【能登半島地震】亡くなった方の多くの原因は「建物の倒壊」 東北大学の専門家 現地の「建物倒壊」を分析(宮城)
なぜ、建物の被害が大きくなったのか。
専門家の分析と、私たちができる備えについてお伝えする。
東北大学災害科学国際研究所の柴山明寛准教授。
地震発生直後の1月4日から石川県内に入り、建物被害について現地調査を行った。
柴山明寛准教授「共通する部分としては、やはり建物が古いところで、被害が出ているところは共通している。珠洲市の場合は、基本的にほとんどの建物が倒れている状況がわかった」
1月3日の珠洲市内の映像だ。
地震で住宅が折り重なるように崩れ、海に近いこの地区では、その後津波にも襲われ、壊滅的な被害となった。
その要因の1つと考えられるのが、住宅の「耐震化率」の低さだ。
全国平均が87%であるのに対して、珠洲市は51%、輪島市は45.2%だった。
こちらは1月4日、穴水町の映像だ。
崩れる建物と持ちこたえる建物が共存する状態のなか、柴山准教授は過去に能登地方で頻発した地震によるダメージが蓄積し、大きな被害につながったとみている。
柴山明寛准教授「能登に関しては、2007年に能登半島地震が起きていて、そのほかにも群発の地震が起きていた。建物に関しては徐々に損傷を受けている。損傷が蓄積されていって、次に大きい地震の時に耐えられなくて崩壊してしまう事例がある」
こちらは、最大震度7を観測した志賀町。
建物は外観を保っているが、その内部には大きな被害があった。
住宅の耐震化とともに、家具などの転倒防止対策が、住民の生死を分けた可能性があると指摘する。
柴山明寛准教授「建物が健全だとしても、実際には中でグチャグチャになる可能性がある。生き埋めになってしまう可能性もある。家具が転倒して避難路が失わてしまうという問題がある。今回のように津波が一瞬のうちに来てしまうと、逃げることができなくなってしまう。」
建物に大きな被害をもたらした今回の揺れ。
私たちはどのような備えができるのか?
柴山明寛准教授「いま自治体によって無料の耐震診断もしていただけますし、一部補助が出るので無料診断をお願いできればと思っています。
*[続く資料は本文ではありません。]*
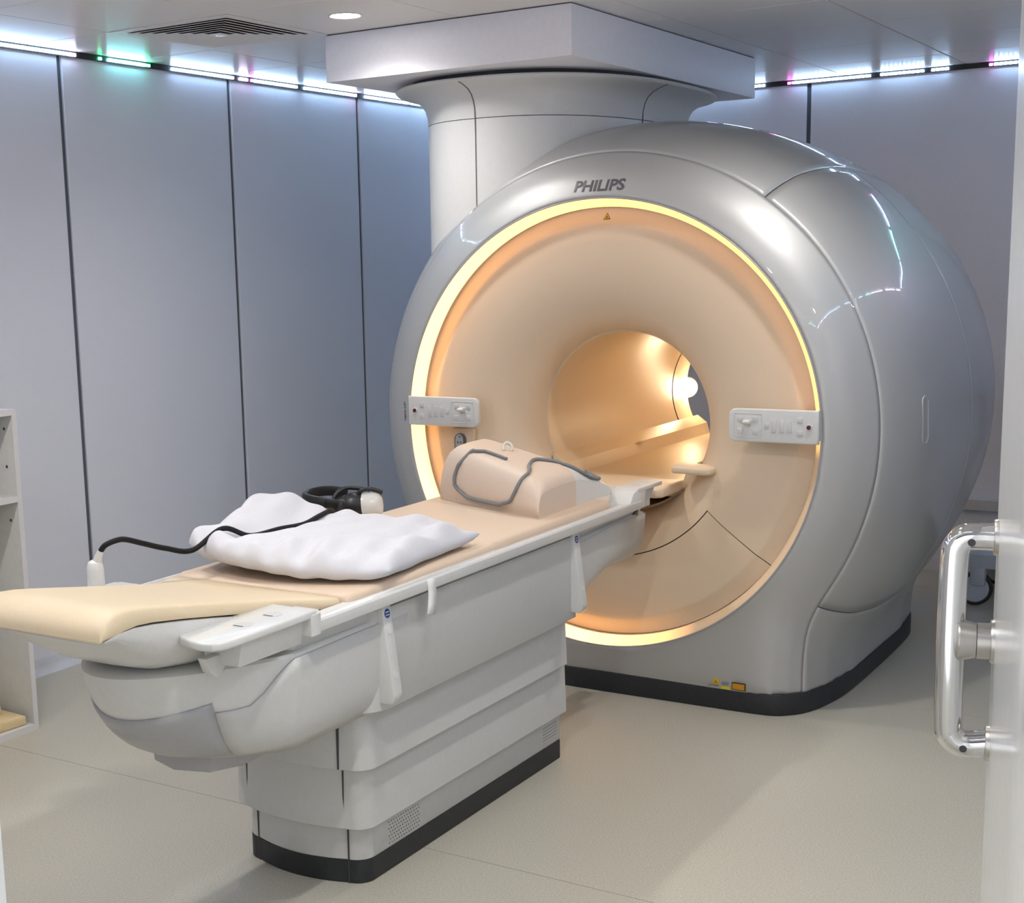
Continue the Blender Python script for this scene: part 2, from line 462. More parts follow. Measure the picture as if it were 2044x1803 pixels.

実際に建物が今回いろんな地震で被害を受けなかった建物に関しても、実は建物は地震によって弱くなっている可能性がある」
宮城県内では、建築基準法が変わった昭和56年より前の木造住宅に対して耐震診断費用の一部を補助。
また、自治体によって差はあるが、工事費用もサポートし、宮城県全体で92%という「耐震化率」を2025年度末までに95%以上にすることを目指している。
いつ起こるか分からない災害。
まず、身の回りの状態を確認することから、災害への備えが始まる。